▸ **Goal of the exercise**
Set down all of the data that follows word for word, without the images.

▸ **Data lines**
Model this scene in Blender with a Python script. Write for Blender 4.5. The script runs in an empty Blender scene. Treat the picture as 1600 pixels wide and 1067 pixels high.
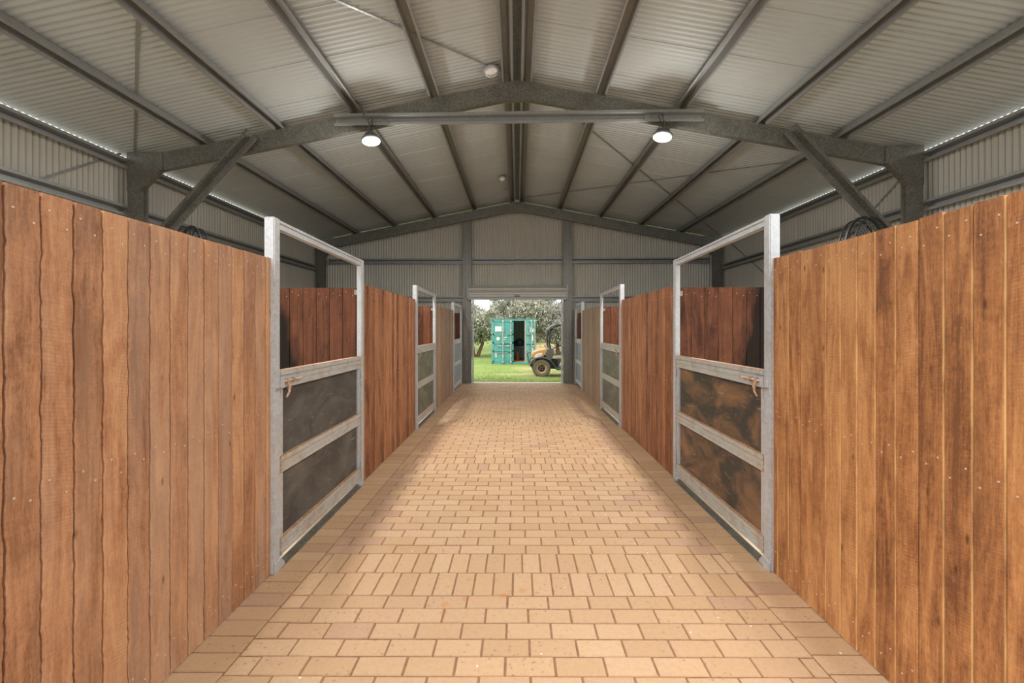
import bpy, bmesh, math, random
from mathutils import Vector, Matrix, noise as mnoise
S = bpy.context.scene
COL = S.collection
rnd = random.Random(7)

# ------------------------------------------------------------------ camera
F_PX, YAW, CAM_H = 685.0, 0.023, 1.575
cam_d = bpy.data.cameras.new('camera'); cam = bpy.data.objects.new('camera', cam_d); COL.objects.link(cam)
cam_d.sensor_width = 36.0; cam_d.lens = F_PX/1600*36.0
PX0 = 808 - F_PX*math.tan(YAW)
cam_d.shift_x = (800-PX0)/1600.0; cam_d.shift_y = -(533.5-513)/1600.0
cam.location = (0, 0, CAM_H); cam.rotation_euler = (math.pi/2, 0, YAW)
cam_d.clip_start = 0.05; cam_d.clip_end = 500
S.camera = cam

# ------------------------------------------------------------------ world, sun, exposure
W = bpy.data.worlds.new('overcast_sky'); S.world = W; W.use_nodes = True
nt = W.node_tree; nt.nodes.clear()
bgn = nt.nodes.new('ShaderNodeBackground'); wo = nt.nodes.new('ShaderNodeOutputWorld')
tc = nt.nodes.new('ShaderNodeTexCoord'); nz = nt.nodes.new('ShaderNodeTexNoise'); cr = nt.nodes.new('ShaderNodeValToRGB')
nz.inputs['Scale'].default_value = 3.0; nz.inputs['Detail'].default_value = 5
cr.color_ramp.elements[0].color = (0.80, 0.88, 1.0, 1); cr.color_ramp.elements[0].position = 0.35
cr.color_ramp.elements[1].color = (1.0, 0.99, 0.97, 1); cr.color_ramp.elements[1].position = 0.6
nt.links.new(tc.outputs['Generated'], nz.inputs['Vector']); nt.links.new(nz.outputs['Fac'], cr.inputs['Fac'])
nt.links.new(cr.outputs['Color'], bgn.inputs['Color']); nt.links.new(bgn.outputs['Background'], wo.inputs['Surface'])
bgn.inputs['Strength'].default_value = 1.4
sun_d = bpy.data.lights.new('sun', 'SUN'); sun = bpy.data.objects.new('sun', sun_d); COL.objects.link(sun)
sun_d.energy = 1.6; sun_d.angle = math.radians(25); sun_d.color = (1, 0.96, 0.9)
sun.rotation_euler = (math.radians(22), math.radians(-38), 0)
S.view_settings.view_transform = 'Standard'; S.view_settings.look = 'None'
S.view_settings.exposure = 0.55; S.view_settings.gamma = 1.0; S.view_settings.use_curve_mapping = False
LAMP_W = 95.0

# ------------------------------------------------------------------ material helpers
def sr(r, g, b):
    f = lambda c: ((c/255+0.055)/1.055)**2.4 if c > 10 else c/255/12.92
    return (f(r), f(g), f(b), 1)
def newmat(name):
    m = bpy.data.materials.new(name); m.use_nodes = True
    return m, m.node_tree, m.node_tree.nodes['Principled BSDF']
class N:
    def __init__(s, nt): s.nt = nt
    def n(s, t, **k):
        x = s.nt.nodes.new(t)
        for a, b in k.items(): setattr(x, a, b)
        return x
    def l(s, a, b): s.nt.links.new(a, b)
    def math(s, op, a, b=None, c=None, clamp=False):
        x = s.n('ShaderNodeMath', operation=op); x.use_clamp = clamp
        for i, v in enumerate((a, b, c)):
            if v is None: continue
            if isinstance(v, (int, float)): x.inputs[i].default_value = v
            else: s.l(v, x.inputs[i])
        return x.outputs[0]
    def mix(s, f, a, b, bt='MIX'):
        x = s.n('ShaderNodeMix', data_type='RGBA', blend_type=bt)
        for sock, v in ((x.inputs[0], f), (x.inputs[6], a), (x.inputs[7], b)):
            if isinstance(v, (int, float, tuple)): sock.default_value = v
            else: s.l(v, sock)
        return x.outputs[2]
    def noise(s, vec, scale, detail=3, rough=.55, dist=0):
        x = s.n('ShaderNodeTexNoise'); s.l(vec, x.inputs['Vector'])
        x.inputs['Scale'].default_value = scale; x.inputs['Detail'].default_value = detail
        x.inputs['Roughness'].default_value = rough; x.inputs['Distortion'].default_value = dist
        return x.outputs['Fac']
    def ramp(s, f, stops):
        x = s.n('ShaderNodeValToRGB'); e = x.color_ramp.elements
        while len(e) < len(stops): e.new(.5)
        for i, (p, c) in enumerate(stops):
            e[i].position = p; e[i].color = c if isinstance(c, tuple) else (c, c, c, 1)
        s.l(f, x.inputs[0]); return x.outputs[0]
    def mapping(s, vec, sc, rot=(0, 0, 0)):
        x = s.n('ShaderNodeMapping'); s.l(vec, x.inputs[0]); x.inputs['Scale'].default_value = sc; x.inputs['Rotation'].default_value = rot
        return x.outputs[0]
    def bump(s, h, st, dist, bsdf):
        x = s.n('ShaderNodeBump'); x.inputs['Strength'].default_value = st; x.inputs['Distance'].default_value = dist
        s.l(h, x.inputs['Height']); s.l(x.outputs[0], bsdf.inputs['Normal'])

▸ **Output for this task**
Model this scene in Blender with a Python script. Write for Blender 4.5. The script runs in an empty Blender scene. Treat the picture as 1600 pixels wide and 1067 pixels high.
import bpy, bmesh, math, random
from mathutils import Vector, Matrix, noise as mnoise
S = bpy.context.scene
COL = S.collection
rnd = random.Random(7)

# ------------------------------------------------------------------ camera
F_PX, YAW, CAM_H = 685.0, 0.023, 1.575
cam_d = bpy.data.cameras.new('camera'); cam = bpy.data.objects.new('camera', cam_d); COL.objects.link(cam)
cam_d.sensor_width = 36.0; cam_d.lens = F_PX/1600*36.0
PX0 = 808 - F_PX*math.tan(YAW)
cam_d.shift_x = (800-PX0)/1600.0; cam_d.shift_y = -(533.5-513)/1600.0
cam.location = (0, 0, CAM_H); cam.rotation_euler = (math.pi/2, 0, YAW)
cam_d.clip_start = 0.05; cam_d.clip_end = 500
S.camera = cam

# ------------------------------------------------------------------ world, sun, exposure
W = bpy.data.worlds.new('overcast_sky'); S.world = W; W.use_nodes = True
nt = W.node_tree; nt.nodes.clear()
bgn = nt.nodes.new('ShaderNodeBackground'); wo = nt.nodes.new('ShaderNodeOutputWorld')
tc = nt.nodes.new('ShaderNodeTexCoord'); nz = nt.nodes.new('ShaderNodeTexNoise'); cr = nt.nodes.new('ShaderNodeValToRGB')
nz.inputs['Scale'].default_value = 3.0; nz.inputs['Detail'].default_value = 5
cr.color_ramp.elements[0].color = (0.80, 0.88, 1.0, 1); cr.color_ramp.elements[0].position = 0.35
cr.color_ramp.elements[1].color = (1.0, 0.99, 0.97, 1); cr.color_ramp.elements[1].position = 0.6
nt.links.new(tc.outputs['Generated'], nz.inputs['Vector']); nt.links.new(nz.outputs['Fac'], cr.inputs['Fac'])
nt.links.new(cr.outputs['Color'], bgn.inputs['Color']); nt.links.new(bgn.outputs['Background'], wo.inputs['Surface'])
bgn.inputs['Strength'].default_value = 1.4
sun_d = bpy.data.lights.new('sun', 'SUN'); sun = bpy.data.objects.new('sun', sun_d); COL.objects.link(sun)
sun_d.energy = 1.6; sun_d.angle = math.radians(25); sun_d.color = (1, 0.96, 0.9)
sun.rotation_euler = (math.radians(22), math.radians(-38), 0)
S.view_settings.view_transform = 'Standard'; S.view_settings.look = 'None'
S.view_settings.exposure = 0.55; S.view_settings.gamma = 1.0; S.view_settings.use_curve_mapping = False
LAMP_W = 95.0

# ------------------------------------------------------------------ material helpers
def sr(r, g, b):
    f = lambda c: ((c/255+0.055)/1.055)**2.4 if c > 10 else c/255/12.92
    return (f(r), f(g), f(b), 1)
def newmat(name):
    m = bpy.data.materials.new(name); m.use_nodes = True
    return m, m.node_tree, m.node_tree.nodes['Principled BSDF']
class N:
    def __init__(s, nt): s.nt = nt
    def n(s, t, **k):
        x = s.nt.nodes.new(t)
        for a, b in k.items(): setattr(x, a, b)
        return x
    def l(s, a, b): s.nt.links.new(a, b)
    def math(s, op, a, b=None, c=None, clamp=False):
        x = s.n('ShaderNodeMath', operation=op); x.use_clamp = clamp
        for i, v in enumerate((a, b, c)):
            if v is None: continue
            if isinstance(v, (int, float)): x.inputs[i].default_value = v
            else: s.l(v, x.inputs[i])
        return x.outputs[0]
    def mix(s, f, a, b, bt='MIX'):
        x = s.n('ShaderNodeMix', data_type='RGBA', blend_type=bt)
        for sock, v in ((x.inputs[0], f), (x.inputs[6], a), (x.inputs[7], b)):
            if isinstance(v, (int, float, tuple)): sock.default_value = v
            else: s.l(v, sock)
        return x.outputs[2]
    def noise(s, vec, scale, detail=3, rough=.55, dist=0):
        x = s.n('ShaderNodeTexNoise'); s.l(vec, x.inputs['Vector'])
        x.inputs['Scale'].default_value = scale; x.inputs['Detail'].default_value = detail
        x.inputs['Roughness'].default_value = rough; x.inputs['Distortion'].default_value = dist
        return x.outputs['Fac']
    def ramp(s, f, stops):
        x = s.n('ShaderNodeValToRGB'); e = x.color_ramp.elements
        while len(e) < len(stops): e.new(.5)
        for i, (p, c) in enumerate(stops):
            e[i].position = p; e[i].color = c if isinstance(c, tuple) else (c, c, c, 1)
        s.l(f, x.inputs[0]); return x.outputs[0]
    def mapping(s, vec, sc, rot=(0, 0, 0)):
        x = s.n('ShaderNodeMapping'); s.l(vec, x.inputs[0]); x.inputs['Scale'].default_value = sc; x.inputs['Rotation'].default_value = rot
        return x.outputs[0]
    def bump(s, h, st, dist, bsdf):
        x = s.n('ShaderNodeBump'); x.inputs['Strength'].default_value = st; x.inputs['Distance'].default_value = dist
        s.l(h, x.inputs['Height']); s.l(x.outputs[0], bsdf.inputs['Normal'])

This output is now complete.